Exercise goal
Copy out the material below in full, but not its images.
++++ Provided records ++++
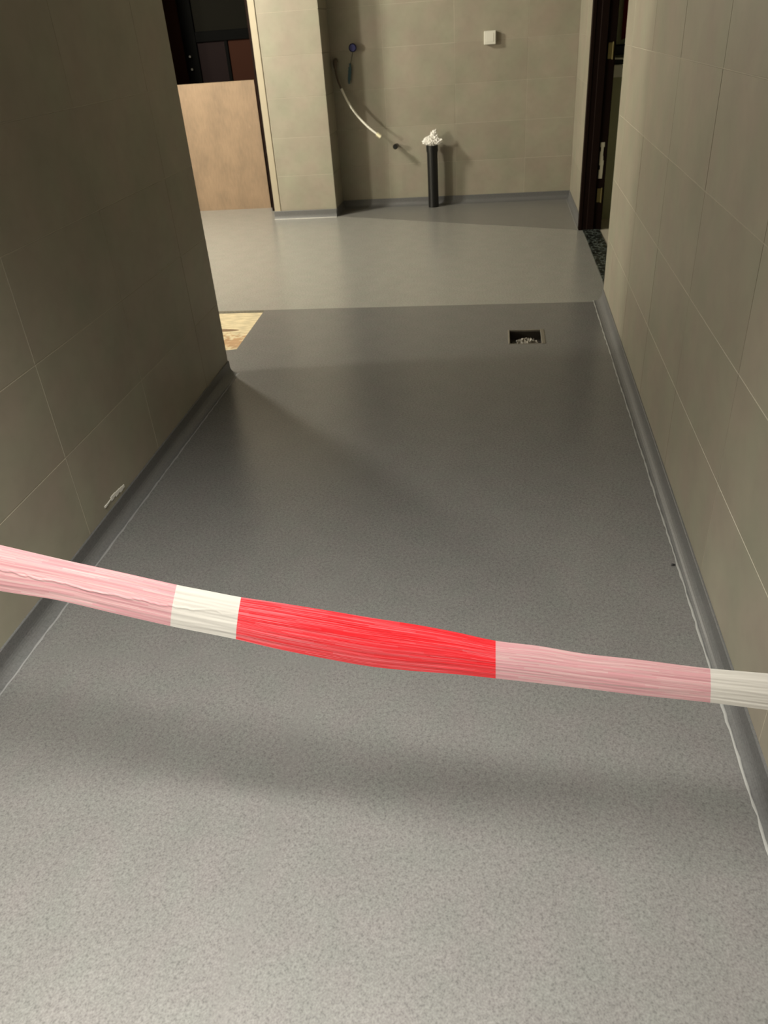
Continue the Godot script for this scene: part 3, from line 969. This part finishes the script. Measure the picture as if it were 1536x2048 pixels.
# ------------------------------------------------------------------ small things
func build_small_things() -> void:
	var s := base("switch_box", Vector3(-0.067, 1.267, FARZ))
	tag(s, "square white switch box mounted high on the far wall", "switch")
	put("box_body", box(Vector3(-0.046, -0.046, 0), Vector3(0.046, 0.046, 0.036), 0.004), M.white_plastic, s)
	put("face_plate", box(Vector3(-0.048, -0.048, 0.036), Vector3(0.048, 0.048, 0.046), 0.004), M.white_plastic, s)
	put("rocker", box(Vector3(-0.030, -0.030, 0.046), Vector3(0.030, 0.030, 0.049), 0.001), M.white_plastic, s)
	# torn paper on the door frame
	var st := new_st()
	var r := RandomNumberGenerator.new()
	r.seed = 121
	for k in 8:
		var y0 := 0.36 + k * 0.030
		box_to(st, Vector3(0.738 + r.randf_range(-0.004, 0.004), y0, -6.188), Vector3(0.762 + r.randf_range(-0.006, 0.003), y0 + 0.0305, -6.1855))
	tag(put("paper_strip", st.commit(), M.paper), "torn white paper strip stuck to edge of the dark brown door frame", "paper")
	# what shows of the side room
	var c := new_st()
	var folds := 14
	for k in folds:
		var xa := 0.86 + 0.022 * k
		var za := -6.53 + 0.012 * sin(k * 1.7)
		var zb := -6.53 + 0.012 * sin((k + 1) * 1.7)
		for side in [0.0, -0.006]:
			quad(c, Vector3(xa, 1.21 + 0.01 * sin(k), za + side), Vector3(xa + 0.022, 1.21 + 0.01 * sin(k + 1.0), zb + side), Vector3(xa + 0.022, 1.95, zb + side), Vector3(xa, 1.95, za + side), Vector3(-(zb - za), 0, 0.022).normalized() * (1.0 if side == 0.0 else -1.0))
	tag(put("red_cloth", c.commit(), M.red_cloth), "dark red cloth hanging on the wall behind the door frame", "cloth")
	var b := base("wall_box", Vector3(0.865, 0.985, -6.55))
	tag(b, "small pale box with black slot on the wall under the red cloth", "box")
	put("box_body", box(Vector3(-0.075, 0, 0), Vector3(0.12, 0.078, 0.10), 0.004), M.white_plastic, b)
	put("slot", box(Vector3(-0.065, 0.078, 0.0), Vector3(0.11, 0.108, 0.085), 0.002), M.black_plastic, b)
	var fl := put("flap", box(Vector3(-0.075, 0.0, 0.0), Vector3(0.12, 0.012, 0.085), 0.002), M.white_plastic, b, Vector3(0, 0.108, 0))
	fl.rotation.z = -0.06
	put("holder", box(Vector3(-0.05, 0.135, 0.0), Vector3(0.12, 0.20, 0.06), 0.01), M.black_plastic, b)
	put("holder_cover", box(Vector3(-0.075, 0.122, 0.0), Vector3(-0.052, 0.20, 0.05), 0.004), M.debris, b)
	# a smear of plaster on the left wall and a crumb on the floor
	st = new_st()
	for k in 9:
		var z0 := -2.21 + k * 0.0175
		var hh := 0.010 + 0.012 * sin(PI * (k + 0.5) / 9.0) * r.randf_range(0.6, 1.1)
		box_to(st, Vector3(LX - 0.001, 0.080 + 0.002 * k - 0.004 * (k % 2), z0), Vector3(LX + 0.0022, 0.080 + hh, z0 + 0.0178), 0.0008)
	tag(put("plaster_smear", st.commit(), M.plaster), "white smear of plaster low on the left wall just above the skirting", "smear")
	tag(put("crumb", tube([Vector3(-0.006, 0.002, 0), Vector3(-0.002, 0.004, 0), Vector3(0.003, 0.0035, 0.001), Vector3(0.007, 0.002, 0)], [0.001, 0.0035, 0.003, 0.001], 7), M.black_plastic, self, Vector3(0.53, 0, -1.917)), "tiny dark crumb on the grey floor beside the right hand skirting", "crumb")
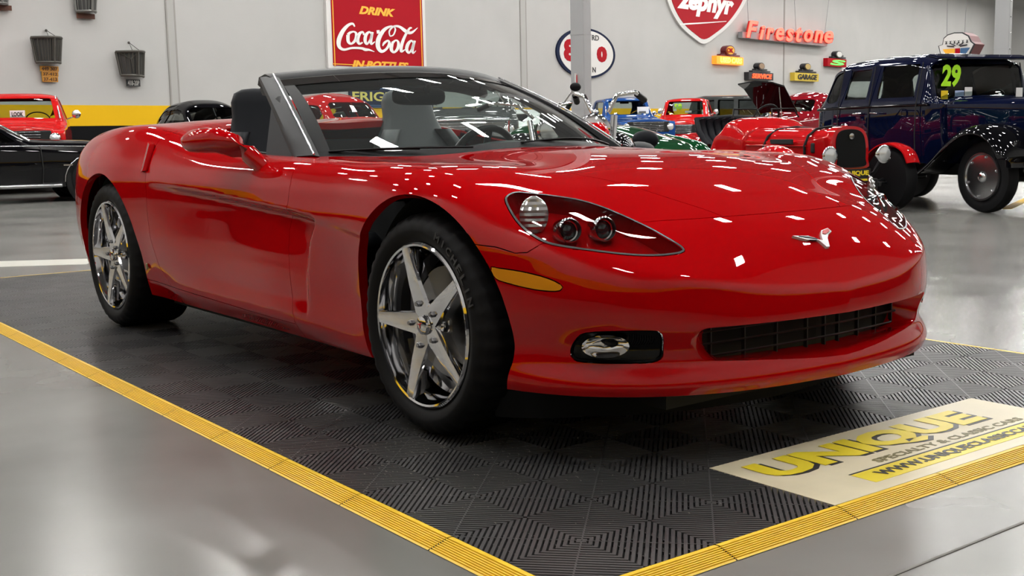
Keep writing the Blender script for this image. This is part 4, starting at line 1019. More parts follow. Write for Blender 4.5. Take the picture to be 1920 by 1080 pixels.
++++
Result
Continue the Godot script for this scene: part 3, from line 969. This part finishes the script. Measure the picture as if it were 1536x2048 pixels.
# ------------------------------------------------------------------ small things
func build_small_things() -> void:
	var s := base("switch_box", Vector3(-0.067, 1.267, FARZ))
	tag(s, "square white switch box mounted high on the far wall", "switch")
	put("box_body", box(Vector3(-0.046, -0.046, 0), Vector3(0.046, 0.046, 0.036), 0.004), M.white_plastic, s)
	put("face_plate", box(Vector3(-0.048, -0.048, 0.036), Vector3(0.048, 0.048, 0.046), 0.004), M.white_plastic, s)
	put("rocker", box(Vector3(-0.030, -0.030, 0.046), Vector3(0.030, 0.030, 0.049), 0.001), M.white_plastic, s)
	# torn paper on the door frame
	var st := new_st()
	var r := RandomNumberGenerator.new()
	r.seed = 121
	for k in 8:
		var y0 := 0.36 + k * 0.030
		box_to(st, Vector3(0.738 + r.randf_range(-0.004, 0.004), y0, -6.188), Vector3(0.762 + r.randf_range(-0.006, 0.003), y0 + 0.0305, -6.1855))
	tag(put("paper_strip", st.commit(), M.paper), "torn white paper strip stuck to edge of the dark brown door frame", "paper")
	# what shows of the side room
	var c := new_st()
	var folds := 14
	for k in folds:
		var xa := 0.86 + 0.022 * k
		var za := -6.53 + 0.012 * sin(k * 1.7)
		var zb := -6.53 + 0.012 * sin((k + 1) * 1.7)
		for side in [0.0, -0.006]:
			quad(c, Vector3(xa, 1.21 + 0.01 * sin(k), za + side), Vector3(xa + 0.022, 1.21 + 0.01 * sin(k + 1.0), zb + side), Vector3(xa + 0.022, 1.95, zb + side), Vector3(xa, 1.95, za + side), Vector3(-(zb - za), 0, 0.022).normalized() * (1.0 if side == 0.0 else -1.0))
	tag(put("red_cloth", c.commit(), M.red_cloth), "dark red cloth hanging on the wall behind the door frame", "cloth")
	var b := base("wall_box", Vector3(0.865, 0.985, -6.55))
	tag(b, "small pale box with black slot on the wall under the red cloth", "box")
	put("box_body", box(Vector3(-0.075, 0, 0), Vector3(0.12, 0.078, 0.10), 0.004), M.white_plastic, b)
	put("slot", box(Vector3(-0.065, 0.078, 0.0), Vector3(0.11, 0.108, 0.085), 0.002), M.black_plastic, b)
	var fl := put("flap", box(Vector3(-0.075, 0.0, 0.0), Vector3(0.12, 0.012, 0.085), 0.002), M.white_plastic, b, Vector3(0, 0.108, 0))
	fl.rotation.z = -0.06
	put("holder", box(Vector3(-0.05, 0.135, 0.0), Vector3(0.12, 0.20, 0.06), 0.01), M.black_plastic, b)
	put("holder_cover", box(Vector3(-0.075, 0.122, 0.0), Vector3(-0.052, 0.20, 0.05), 0.004), M.debris, b)
	# a smear of plaster on the left wall and a crumb on the floor
	st = new_st()
	for k in 9:
		var z0 := -2.21 + k * 0.0175
		var hh := 0.010 + 0.012 * sin(PI * (k + 0.5) / 9.0) * r.randf_range(0.6, 1.1)
		box_to(st, Vector3(LX - 0.001, 0.080 + 0.002 * k - 0.004 * (k % 2), z0), Vector3(LX + 0.0022, 0.080 + hh, z0 + 0.0178), 0.0008)
	tag(put("plaster_smear", st.commit(), M.plaster), "white smear of plaster low on the left wall just above the skirting", "smear")
	tag(put("crumb", tube([Vector3(-0.006, 0.002, 0), Vector3(-0.002, 0.004, 0), Vector3(0.003, 0.0035, 0.001), Vector3(0.007, 0.002, 0)], [0.001, 0.0035, 0.003, 0.001], 7), M.black_plastic, self, Vector3(0.53, 0, -1.917)), "tiny dark crumb on the grey floor beside the right hand skirting", "crumb")
Keep writing the Blender script for this image. This is part 4, starting at line 1019. More parts follow. Write for Blender 4.5. Take the picture to be 1920 by 1080 pixels.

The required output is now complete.